Weather Watch

When to catch a grunion on the Central Coast

A hunter shows off a grunion that was caught at Cabrillo Beach in San Pedro in 2009. The fish are well-known for their interesting spawning behavior.
A hunter shows off a grunion that was caught at Cabrillo Beach in San Pedro in 2009. The fish are well-known for their interesting spawning behavior.

Over the past few months, I received quite a few emails asking about grunion runs. Well, one of the first jobs I had while living in San Luis Obispo was to perform grunion run surveys in the middle of the night for the Port San Luis Harbor District.  

At the time, I doubted that I would ever see these silvery, turquoise fish about 5 to 7 inches long. After two nights of watching for these phantom creatures, I thought it was a bit of a snipe hunt.   

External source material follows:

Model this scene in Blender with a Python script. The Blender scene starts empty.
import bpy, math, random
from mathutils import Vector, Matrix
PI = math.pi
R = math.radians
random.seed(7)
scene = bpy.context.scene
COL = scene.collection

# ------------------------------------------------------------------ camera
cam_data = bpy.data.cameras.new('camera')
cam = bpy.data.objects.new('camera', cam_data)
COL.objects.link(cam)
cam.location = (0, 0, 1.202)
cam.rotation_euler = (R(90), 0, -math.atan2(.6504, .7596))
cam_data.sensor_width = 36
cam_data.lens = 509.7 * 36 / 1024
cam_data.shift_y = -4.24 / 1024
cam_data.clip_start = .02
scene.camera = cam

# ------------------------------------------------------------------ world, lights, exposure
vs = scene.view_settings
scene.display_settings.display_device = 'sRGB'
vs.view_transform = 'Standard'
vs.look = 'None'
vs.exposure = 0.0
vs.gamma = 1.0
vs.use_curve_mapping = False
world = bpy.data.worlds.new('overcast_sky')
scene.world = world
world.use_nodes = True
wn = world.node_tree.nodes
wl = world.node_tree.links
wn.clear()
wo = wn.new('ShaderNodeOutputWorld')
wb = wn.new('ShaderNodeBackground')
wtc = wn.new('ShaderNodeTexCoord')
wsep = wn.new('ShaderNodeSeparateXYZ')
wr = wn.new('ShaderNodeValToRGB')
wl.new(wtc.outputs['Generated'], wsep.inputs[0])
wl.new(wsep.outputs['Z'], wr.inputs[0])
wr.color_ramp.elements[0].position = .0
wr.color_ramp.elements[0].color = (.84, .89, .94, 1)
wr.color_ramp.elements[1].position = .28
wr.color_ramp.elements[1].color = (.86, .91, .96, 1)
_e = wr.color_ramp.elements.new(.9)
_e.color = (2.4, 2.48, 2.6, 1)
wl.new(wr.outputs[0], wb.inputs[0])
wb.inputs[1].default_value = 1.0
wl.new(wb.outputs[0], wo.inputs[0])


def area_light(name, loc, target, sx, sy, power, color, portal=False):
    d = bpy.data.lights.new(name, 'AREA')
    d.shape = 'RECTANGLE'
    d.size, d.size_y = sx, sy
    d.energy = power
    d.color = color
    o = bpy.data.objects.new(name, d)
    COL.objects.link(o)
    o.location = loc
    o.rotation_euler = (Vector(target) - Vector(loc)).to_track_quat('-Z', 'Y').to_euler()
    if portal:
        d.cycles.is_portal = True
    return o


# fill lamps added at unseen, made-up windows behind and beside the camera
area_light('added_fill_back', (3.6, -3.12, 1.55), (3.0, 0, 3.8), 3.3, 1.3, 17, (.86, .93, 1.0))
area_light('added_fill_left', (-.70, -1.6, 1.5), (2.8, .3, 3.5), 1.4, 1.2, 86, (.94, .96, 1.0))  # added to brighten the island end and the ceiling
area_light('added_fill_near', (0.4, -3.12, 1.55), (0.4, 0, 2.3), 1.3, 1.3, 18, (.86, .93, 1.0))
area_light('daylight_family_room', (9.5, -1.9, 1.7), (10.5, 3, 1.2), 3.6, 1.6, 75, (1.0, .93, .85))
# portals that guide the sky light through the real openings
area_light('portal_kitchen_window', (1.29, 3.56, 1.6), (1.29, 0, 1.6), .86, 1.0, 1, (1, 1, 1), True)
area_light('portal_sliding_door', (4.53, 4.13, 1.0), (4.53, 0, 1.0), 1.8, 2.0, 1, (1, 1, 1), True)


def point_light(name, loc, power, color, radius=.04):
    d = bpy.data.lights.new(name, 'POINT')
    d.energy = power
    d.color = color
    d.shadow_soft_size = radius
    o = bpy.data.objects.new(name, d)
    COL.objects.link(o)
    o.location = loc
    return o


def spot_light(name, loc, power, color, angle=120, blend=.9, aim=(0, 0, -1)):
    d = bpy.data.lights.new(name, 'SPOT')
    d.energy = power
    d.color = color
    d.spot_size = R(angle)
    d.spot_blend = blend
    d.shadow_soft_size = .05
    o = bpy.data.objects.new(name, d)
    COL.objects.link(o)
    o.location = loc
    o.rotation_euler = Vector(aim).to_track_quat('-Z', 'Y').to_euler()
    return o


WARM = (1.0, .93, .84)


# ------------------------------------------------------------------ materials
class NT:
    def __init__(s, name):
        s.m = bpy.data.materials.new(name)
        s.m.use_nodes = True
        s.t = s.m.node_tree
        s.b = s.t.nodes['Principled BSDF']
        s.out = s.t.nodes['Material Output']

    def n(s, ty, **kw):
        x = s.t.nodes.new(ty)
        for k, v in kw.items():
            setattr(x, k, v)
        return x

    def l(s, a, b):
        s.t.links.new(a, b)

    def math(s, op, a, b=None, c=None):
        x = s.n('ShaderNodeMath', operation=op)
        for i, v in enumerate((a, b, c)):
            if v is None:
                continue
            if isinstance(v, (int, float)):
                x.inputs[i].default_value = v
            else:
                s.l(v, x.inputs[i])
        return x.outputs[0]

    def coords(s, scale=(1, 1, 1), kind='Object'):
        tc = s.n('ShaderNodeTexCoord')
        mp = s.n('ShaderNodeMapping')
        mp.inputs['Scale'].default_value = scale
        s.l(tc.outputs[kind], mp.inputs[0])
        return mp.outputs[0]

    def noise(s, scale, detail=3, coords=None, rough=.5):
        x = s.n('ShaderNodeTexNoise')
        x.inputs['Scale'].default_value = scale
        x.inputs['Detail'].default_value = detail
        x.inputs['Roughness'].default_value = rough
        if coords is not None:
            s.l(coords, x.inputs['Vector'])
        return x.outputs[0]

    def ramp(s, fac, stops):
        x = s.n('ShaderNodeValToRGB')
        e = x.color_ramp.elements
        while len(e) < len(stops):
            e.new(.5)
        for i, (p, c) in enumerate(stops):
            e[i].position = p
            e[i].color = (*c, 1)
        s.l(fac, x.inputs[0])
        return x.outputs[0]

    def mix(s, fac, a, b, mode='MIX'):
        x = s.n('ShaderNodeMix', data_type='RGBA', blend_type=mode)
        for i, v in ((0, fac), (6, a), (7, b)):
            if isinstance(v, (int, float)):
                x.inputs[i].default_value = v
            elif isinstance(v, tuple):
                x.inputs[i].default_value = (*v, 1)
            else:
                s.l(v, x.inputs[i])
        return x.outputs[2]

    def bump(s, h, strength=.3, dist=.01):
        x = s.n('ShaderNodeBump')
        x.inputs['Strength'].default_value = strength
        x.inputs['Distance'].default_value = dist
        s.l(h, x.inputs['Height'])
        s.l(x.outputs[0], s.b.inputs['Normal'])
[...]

On the third evening immediately after high tide, I noticed the sound of them flopping on the beach after each successive wave break. Old Port Beach came alive that night with hundreds of California grunion. A marauding ban of local raccoons took full advantage of this rare bounty. If you happen to visit a sandy beach along the Central Coast at night after a full or new moon and immediately after high tide, you may see these unusual fish. It’s one of those natural spectacles that you’re unlikely to ever forget.

Like sea turtles, California grunion come ashore at night in the open air to lay their eggs near the high water mark. Spawning generally occurs during the spring and summer, peaking in May and June. These fish only spawn three or four nights after each full or new moon, and only for a few hours after high tide. 

Female fish swim on the beach with one or more males following closely behind. The females dig a nest into the wet sand, vertically, with their eyes directed toward the skies.

They can lay between 1,000 and 4,000 eggs about 3 to 4 inches beneath the sand, as the males fertilize the eggs. Nearly two weeks later when the spring tides return, the eggs hatch, completing a remarkable life cycle. Evidently, the young fish need the wave action to break loose from their shells.

Nobody knows how the grunion can so precisely time the tidal cycle. These fish seem to spend most of their life near the coast in about 15 to 60 feet of water and can live up to four years. John Steinbeck of Tenera Environmental told me that he has found grunion as far north as San Francisco, but they are most abundant from Morro Bay southward. It’s interesting to note that grunion found in the Gulf of California spawn during daylight. 

The grunion season is closed through May, but you can observe them. The next expected grunion run along the Central Coast starts on the night of May 4, right after high tide at 10:44 p.m. for about a two-hour period. The second hour is usually better. The next run will occur at 11:17 p.m. May 5, with another run at 11:53 p.m. May 6. The last run is forecast during the early-morning hours of May 8, at 12:36 a.m. 

The next run when you can actually take fish will occur June 2 right after high tide at 10:17 p.m. for about a two-hour period. The following run will occur at 10:55 p.m. June 3, with another run at 11:36 p.m. June 4. The last run of the period is forecast during the early-morning hours of June 6, at 12:22 a.m.

The best runs normally occur on the second and third nights of the four-night period. But please remember, the times listed are only predicted grunion run times. They might not always run during those times, because they can be rare events.

Watching old and young alike trying to catch grunion on a foggy night by hand is always enjoyable; however, they’re no match for the local raccoons at capturing these slippery fish.

Please remember, you can only catch grunion by hand, and you also need a valid California state fishing license if you are older than 16. There is no bag limit, but take only the fish you can use; it is unlawful and unethical to waste fish.